The commission, however, couched its recommendations in the measured, if lackluster, prose of consultancy. That language is foreign to Grace, the commission's peremptory, gravel-voiced spokesman, who has occasionally been forced to eat his ill-considered words. Once, for example, he charged that the "food stamp program is a Puerto Rican program," whereupon W. R. Grace's corporate offices were picketed by irate New Yorkers. He apologized for that remark, but he takes nothing back from his searing criticism of government as a mass of fiscal ineptitude. "[The government] operates 105 million acres of timberland, and they lose their ass on it," Grace notes gloomily. "The government does everything worse than business does."
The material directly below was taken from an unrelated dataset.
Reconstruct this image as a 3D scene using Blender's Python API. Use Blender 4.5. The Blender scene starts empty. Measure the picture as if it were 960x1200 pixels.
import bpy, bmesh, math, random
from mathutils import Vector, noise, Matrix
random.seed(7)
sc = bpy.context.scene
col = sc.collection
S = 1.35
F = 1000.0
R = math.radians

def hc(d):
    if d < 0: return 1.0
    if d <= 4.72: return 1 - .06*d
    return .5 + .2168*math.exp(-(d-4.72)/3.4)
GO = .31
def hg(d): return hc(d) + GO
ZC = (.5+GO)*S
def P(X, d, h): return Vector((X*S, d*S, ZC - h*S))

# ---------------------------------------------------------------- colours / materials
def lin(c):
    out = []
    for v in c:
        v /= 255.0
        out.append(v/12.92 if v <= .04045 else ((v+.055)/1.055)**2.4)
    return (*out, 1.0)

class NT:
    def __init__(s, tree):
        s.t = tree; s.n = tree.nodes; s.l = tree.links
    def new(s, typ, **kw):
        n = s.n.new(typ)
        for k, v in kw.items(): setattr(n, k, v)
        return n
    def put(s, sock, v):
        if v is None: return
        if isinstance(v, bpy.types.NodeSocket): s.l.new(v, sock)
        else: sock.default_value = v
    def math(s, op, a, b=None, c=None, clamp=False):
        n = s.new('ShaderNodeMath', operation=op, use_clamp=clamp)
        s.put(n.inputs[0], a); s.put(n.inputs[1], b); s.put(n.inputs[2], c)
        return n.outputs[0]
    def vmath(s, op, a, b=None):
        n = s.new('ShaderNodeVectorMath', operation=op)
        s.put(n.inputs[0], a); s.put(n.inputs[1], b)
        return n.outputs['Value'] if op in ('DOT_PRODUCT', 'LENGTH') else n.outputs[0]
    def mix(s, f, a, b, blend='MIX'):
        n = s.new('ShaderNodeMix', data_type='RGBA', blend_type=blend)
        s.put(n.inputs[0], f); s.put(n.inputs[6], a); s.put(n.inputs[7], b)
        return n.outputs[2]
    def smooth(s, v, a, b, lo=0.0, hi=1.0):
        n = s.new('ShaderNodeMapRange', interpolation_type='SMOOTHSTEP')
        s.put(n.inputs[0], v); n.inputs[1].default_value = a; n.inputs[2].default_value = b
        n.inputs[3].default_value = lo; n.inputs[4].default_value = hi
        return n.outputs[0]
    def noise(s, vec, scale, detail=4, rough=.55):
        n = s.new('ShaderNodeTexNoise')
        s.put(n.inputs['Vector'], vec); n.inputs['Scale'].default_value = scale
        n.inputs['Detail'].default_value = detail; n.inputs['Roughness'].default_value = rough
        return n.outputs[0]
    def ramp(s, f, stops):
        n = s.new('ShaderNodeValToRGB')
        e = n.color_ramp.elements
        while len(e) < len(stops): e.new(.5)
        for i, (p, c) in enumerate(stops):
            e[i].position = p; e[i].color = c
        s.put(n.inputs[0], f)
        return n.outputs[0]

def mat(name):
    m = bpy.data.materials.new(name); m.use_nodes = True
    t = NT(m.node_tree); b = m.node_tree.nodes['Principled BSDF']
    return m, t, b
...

The multifarious examples of governmental waste form a kind of litany that Grace is given to recite like some pragmatic rite of exorcism. ". . . They operate 71,000 nursing-home beds which cost four times as much [to construct as those in] a private-sector nursing home. . . . Half of [the government's] 17,000 computers are so old that they can't even be maintained by the manufacturer. . . . Inventory is completely mismanaged. . . . They subsidize all the people. . . . They spend $5.2 billion on transportation, and they have no expertise; they don't use travel agents. . . . It costs $4.20 for the Army to issue a [payroll] check; it costs only a dollar in the private sector. . . . They spend $5 billion in freight handling, but they don't negotiate discounts and they don't even audit for two years after the transaction. . . . The spend almost 14 times as much per square foot [for building maintenance] than in the private sector. . . . Pension benefits are three times [greater] for the civil service than for the private sector, but the rate of return on their pension fund assets was 7.4%, versus 14% in the private sector. . . . They trade in vehicles at 9,000 miles, versus 25,000 miles for rental companies. . . . An Oak Ridge scientist has to go through 114 [Department of Energy] offices for funding approval. . . .

"That," sums up Grace, "is a conglomerate! The government is the most gigantic conglomerate in the world."

As it happens, Grace knows a thing or two about such creatures, being the thirdgenration head of what was arguably the country's first genuine conglomerate. Founded in 1854 as a ship's chandler for freighters calling on the west coast of South America, W. R. Grace & Co. today has annual revenues of about $6 billion and has 240 plants, 245 offices, 95 warehouses, 655 retail outlets, and 610 restaurants. Peter Grace himself has been running the whole shebang since 1945, when -- at the age of 32 -- he was called from the polo fields to take over the reins from his suddenly incapacitated father.

To Grace's way of thinking, this background makes him ideally suited to the job of streamlining the federal government conglomerate. "If you're a conglomerate executive, you have much more experience looking at diverse problems," he says. "A guy who did nothing but run one business, why, he wouldn't have the expertise."